-- EXERCISE REQUIREMENTS --
Below is a listing. Gather each line of it that contains "picture".

Start of DATASET

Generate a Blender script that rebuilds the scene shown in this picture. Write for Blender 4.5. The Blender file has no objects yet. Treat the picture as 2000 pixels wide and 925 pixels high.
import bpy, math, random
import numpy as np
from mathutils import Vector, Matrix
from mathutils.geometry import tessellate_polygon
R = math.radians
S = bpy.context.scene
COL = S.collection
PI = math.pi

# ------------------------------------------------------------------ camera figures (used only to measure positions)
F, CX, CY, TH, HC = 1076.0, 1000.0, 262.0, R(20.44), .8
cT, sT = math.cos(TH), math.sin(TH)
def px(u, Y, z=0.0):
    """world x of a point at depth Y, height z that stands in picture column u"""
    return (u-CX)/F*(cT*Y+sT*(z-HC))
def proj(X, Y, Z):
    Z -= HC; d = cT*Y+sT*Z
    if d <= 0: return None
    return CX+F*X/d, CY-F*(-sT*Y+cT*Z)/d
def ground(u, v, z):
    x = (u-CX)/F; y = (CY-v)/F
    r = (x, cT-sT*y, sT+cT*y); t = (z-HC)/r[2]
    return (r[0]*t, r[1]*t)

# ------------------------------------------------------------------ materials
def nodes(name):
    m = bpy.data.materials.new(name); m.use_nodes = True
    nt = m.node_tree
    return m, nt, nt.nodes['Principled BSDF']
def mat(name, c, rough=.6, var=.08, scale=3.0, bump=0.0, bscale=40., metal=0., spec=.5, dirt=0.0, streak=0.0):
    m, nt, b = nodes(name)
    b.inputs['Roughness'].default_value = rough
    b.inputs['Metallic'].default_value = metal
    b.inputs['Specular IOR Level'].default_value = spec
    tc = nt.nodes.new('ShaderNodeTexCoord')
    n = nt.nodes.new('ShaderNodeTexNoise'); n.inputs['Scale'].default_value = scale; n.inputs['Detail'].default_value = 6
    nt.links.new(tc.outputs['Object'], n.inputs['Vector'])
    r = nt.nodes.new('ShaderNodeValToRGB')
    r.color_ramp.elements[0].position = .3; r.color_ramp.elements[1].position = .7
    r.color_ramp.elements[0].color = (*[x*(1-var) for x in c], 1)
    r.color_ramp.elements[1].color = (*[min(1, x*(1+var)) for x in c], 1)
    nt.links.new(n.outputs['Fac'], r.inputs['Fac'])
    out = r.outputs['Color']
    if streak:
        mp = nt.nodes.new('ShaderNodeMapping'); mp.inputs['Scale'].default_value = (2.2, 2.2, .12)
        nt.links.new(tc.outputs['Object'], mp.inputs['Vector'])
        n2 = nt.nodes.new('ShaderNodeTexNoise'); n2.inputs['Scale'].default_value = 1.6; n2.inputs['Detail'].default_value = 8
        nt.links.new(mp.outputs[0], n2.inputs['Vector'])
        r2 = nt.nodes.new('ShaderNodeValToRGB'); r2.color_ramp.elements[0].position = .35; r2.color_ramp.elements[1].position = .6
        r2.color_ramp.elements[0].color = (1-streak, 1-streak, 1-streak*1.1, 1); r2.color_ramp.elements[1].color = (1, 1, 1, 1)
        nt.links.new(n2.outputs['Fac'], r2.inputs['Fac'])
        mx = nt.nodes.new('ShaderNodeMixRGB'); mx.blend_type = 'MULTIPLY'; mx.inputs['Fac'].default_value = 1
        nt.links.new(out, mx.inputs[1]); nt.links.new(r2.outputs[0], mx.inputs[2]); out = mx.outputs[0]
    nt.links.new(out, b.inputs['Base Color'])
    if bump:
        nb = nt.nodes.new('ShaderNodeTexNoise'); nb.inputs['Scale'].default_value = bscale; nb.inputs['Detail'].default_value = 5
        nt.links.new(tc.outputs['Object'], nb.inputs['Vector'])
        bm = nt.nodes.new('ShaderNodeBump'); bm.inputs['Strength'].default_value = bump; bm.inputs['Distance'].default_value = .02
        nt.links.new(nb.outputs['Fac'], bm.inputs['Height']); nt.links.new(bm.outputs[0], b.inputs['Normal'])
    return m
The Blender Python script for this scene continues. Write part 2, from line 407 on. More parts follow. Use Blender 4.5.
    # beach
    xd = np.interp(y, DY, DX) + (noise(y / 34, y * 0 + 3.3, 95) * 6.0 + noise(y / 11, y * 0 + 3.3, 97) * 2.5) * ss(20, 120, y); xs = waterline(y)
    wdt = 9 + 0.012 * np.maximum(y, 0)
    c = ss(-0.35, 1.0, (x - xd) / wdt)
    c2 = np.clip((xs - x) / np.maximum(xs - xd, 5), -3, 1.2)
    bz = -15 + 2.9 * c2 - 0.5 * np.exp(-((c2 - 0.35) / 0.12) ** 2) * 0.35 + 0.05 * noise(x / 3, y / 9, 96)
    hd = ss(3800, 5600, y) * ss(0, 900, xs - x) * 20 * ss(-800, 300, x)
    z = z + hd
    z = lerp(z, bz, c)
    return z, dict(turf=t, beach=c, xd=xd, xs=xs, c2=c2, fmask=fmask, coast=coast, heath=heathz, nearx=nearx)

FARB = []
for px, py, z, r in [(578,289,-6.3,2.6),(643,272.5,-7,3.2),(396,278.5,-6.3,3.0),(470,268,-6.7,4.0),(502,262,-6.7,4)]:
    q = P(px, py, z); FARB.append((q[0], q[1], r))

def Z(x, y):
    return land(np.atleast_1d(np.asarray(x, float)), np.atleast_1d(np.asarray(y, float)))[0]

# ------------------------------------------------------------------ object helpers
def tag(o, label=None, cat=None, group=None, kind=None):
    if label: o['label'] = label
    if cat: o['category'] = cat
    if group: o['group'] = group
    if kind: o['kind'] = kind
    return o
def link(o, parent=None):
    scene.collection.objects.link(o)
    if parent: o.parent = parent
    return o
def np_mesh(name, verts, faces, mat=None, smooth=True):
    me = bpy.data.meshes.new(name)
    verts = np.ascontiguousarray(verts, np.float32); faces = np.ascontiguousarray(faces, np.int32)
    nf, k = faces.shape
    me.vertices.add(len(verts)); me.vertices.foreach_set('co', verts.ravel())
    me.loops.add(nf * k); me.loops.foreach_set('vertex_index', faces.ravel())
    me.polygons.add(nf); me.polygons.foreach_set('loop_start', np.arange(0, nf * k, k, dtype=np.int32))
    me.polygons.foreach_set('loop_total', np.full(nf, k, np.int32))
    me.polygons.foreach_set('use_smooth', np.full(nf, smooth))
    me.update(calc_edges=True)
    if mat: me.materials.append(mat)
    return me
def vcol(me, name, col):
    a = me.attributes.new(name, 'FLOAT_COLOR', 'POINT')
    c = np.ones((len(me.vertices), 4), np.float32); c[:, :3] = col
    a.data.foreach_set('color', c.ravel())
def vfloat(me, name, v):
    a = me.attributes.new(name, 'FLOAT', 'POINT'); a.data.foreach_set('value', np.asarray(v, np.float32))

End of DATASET

-- FULL SOLUTION --
Generate a Blender script that rebuilds the scene shown in this picture. Write for Blender 4.5. The Blender file has no objects yet. Treat the picture as 2000 pixels wide and 925 pixels high.
    """world x of a point at depth Y, height z that stands in picture column u"""